§ **Supplied information**:
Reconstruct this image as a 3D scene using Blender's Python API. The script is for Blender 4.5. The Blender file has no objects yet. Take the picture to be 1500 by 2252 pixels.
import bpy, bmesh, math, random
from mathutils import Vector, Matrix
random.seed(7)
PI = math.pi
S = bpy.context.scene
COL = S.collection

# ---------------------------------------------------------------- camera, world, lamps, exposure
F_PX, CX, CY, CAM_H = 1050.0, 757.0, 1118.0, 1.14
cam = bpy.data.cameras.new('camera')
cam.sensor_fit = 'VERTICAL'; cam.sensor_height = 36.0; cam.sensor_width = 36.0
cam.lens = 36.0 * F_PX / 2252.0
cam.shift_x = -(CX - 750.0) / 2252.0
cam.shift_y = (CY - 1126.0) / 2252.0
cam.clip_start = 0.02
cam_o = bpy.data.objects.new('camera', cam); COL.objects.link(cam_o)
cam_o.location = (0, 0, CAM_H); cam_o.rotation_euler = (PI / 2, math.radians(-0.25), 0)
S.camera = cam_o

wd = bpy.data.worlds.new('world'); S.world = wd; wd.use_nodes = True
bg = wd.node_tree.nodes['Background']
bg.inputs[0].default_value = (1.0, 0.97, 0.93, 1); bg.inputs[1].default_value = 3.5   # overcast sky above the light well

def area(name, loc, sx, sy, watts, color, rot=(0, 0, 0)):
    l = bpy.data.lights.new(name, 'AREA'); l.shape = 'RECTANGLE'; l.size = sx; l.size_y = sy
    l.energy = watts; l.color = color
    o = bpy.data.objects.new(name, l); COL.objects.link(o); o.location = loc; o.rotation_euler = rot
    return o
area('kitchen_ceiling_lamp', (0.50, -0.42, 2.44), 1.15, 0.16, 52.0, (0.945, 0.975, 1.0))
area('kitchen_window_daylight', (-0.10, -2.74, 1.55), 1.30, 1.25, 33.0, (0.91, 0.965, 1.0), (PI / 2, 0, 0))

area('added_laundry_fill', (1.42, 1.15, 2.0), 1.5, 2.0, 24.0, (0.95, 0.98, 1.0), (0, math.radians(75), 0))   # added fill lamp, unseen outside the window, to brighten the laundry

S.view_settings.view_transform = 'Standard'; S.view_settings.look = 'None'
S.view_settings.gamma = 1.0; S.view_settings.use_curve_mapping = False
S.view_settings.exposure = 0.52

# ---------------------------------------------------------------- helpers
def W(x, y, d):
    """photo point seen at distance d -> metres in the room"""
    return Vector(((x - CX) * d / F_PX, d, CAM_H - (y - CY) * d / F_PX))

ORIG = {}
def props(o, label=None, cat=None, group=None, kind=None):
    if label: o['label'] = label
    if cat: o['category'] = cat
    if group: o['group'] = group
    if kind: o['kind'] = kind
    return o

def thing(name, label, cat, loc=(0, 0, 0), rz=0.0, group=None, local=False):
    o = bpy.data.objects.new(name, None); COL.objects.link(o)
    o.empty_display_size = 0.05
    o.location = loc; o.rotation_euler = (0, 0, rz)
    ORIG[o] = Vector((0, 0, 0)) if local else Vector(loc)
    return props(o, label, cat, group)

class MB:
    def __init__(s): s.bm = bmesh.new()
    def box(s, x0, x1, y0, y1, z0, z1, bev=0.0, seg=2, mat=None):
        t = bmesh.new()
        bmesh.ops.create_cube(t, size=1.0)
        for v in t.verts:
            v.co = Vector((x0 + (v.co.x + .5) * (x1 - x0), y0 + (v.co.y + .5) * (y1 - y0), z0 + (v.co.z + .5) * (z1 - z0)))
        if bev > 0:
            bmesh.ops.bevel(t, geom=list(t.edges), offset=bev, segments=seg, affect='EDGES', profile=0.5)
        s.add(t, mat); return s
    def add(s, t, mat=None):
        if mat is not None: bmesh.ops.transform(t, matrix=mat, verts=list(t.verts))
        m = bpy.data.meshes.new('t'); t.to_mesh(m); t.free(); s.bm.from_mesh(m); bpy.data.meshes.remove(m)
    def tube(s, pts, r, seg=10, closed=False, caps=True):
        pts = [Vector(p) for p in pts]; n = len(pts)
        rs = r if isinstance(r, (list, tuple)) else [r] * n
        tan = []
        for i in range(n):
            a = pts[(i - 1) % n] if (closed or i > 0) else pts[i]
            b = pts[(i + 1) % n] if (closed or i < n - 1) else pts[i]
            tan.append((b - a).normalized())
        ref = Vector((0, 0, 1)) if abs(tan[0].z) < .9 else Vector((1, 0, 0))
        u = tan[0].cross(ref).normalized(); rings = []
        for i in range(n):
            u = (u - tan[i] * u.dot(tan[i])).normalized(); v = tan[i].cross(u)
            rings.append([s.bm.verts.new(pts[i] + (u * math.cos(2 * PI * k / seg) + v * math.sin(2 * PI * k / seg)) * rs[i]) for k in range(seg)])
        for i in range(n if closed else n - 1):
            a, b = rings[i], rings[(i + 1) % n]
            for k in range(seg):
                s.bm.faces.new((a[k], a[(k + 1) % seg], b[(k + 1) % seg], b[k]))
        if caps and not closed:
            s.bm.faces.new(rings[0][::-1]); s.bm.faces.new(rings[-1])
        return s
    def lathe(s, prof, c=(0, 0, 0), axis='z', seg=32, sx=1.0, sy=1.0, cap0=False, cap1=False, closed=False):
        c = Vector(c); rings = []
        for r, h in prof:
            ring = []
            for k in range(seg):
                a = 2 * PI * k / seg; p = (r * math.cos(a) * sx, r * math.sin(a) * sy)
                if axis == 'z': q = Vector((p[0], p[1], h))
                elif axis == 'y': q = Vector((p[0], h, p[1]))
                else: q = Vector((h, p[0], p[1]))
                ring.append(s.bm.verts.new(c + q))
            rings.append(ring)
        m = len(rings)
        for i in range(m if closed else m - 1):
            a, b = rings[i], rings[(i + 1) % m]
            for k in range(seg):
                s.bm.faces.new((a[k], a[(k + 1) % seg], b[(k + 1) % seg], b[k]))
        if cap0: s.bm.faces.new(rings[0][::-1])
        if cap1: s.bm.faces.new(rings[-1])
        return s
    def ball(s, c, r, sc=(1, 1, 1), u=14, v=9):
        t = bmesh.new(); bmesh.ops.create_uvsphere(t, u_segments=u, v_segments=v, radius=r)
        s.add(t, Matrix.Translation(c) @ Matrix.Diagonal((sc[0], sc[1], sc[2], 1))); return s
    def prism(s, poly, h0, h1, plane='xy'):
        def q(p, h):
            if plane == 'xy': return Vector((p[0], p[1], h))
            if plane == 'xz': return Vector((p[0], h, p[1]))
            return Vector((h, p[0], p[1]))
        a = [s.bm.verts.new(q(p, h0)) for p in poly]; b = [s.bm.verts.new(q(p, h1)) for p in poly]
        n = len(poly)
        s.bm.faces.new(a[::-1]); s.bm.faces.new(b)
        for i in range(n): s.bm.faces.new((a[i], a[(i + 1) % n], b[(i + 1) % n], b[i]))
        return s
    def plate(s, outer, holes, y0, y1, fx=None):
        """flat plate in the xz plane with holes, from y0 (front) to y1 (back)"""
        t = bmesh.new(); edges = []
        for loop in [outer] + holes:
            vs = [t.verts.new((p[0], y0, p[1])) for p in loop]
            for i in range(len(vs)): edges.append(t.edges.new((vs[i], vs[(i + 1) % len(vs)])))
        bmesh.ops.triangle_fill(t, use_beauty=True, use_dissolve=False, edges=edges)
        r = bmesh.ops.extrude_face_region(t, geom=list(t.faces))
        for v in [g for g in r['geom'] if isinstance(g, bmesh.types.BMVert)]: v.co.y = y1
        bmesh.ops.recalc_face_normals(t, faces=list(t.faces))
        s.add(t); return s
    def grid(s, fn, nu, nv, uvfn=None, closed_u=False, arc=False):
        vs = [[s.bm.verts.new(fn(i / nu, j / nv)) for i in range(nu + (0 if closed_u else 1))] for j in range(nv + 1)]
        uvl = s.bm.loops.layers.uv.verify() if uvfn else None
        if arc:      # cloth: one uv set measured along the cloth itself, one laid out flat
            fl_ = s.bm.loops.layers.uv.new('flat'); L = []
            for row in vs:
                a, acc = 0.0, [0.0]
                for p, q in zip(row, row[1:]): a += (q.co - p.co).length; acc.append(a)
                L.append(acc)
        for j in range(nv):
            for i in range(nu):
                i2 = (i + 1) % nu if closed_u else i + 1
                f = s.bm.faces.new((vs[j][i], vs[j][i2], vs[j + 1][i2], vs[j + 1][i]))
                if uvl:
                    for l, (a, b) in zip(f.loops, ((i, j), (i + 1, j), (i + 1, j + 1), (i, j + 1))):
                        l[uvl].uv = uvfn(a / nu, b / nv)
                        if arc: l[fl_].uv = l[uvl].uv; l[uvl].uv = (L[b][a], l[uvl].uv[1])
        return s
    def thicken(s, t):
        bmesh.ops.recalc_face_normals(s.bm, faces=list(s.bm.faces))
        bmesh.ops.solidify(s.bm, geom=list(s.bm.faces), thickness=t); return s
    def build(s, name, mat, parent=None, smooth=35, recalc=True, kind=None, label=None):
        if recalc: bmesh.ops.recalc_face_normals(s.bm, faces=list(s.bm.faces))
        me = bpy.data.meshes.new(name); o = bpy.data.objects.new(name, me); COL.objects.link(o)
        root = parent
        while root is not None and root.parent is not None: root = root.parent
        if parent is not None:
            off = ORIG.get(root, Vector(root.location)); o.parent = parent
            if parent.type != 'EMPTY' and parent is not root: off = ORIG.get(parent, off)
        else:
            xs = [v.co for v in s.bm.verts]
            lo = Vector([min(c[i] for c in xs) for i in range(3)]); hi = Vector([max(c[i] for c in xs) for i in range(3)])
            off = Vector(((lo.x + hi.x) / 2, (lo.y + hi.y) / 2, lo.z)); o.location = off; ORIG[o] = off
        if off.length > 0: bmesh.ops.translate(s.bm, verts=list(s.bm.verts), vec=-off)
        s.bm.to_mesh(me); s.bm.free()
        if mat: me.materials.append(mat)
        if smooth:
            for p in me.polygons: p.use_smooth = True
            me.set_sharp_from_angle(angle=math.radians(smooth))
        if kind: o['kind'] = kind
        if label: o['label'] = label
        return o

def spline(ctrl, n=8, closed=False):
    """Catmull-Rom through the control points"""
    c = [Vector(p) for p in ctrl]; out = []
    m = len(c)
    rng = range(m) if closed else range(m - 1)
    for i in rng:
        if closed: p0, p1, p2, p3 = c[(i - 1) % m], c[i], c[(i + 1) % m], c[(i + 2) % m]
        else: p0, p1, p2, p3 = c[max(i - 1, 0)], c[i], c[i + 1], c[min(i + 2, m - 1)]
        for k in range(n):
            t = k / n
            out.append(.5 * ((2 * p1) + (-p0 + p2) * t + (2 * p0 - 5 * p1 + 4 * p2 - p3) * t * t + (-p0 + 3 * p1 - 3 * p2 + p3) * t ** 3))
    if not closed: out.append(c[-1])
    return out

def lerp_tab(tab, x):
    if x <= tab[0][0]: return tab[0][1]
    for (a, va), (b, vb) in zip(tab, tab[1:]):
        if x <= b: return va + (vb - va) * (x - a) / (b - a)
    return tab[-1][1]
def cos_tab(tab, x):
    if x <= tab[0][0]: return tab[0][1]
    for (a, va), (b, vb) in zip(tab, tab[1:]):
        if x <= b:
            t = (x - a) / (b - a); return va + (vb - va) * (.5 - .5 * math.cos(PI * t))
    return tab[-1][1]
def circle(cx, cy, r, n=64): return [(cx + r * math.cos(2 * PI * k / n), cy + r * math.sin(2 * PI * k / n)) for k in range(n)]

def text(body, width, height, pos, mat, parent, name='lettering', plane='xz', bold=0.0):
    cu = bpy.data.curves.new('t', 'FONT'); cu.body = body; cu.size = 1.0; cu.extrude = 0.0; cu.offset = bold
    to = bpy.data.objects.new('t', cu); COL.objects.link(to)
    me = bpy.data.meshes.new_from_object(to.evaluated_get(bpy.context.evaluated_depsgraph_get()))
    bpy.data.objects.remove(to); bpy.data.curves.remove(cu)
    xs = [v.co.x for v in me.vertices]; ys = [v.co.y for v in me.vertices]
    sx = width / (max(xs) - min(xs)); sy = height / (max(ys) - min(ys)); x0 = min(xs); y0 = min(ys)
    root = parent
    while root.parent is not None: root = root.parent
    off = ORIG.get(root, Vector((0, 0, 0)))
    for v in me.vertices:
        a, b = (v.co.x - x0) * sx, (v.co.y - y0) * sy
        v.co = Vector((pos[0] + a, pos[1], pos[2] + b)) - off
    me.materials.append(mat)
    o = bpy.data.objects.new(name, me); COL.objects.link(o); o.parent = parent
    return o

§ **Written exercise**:
Up to and including the line with "bg.inputs[0].default_value = (1.0, 0.97, 0.93, 1);", repeat the data exactly, starting from its first line; nothing else belongs in the response.

§ **Response to this exercise**:
Reconstruct this image as a 3D scene using Blender's Python API. The script is for Blender 4.5. The Blender file has no objects yet. Take the picture to be 1500 by 2252 pixels.
import bpy, bmesh, math, random
from mathutils import Vector, Matrix
random.seed(7)
PI = math.pi
S = bpy.context.scene
COL = S.collection

# ---------------------------------------------------------------- camera, world, lamps, exposure
F_PX, CX, CY, CAM_H = 1050.0, 757.0, 1118.0, 1.14
cam = bpy.data.cameras.new('camera')
cam.sensor_fit = 'VERTICAL'; cam.sensor_height = 36.0; cam.sensor_width = 36.0
cam.lens = 36.0 * F_PX / 2252.0
cam.shift_x = -(CX - 750.0) / 2252.0
cam.shift_y = (CY - 1126.0) / 2252.0
cam.clip_start = 0.02
cam_o = bpy.data.objects.new('camera', cam); COL.objects.link(cam_o)
cam_o.location = (0, 0, CAM_H); cam_o.rotation_euler = (PI / 2, math.radians(-0.25), 0)
S.camera = cam_o

wd = bpy.data.worlds.new('world'); S.world = wd; wd.use_nodes = True
bg = wd.node_tree.nodes['Background']
bg.inputs[0].default_value = (1.0, 0.97, 0.93, 1); bg.inputs[1].default_value = 3.5   # overcast sky above the light well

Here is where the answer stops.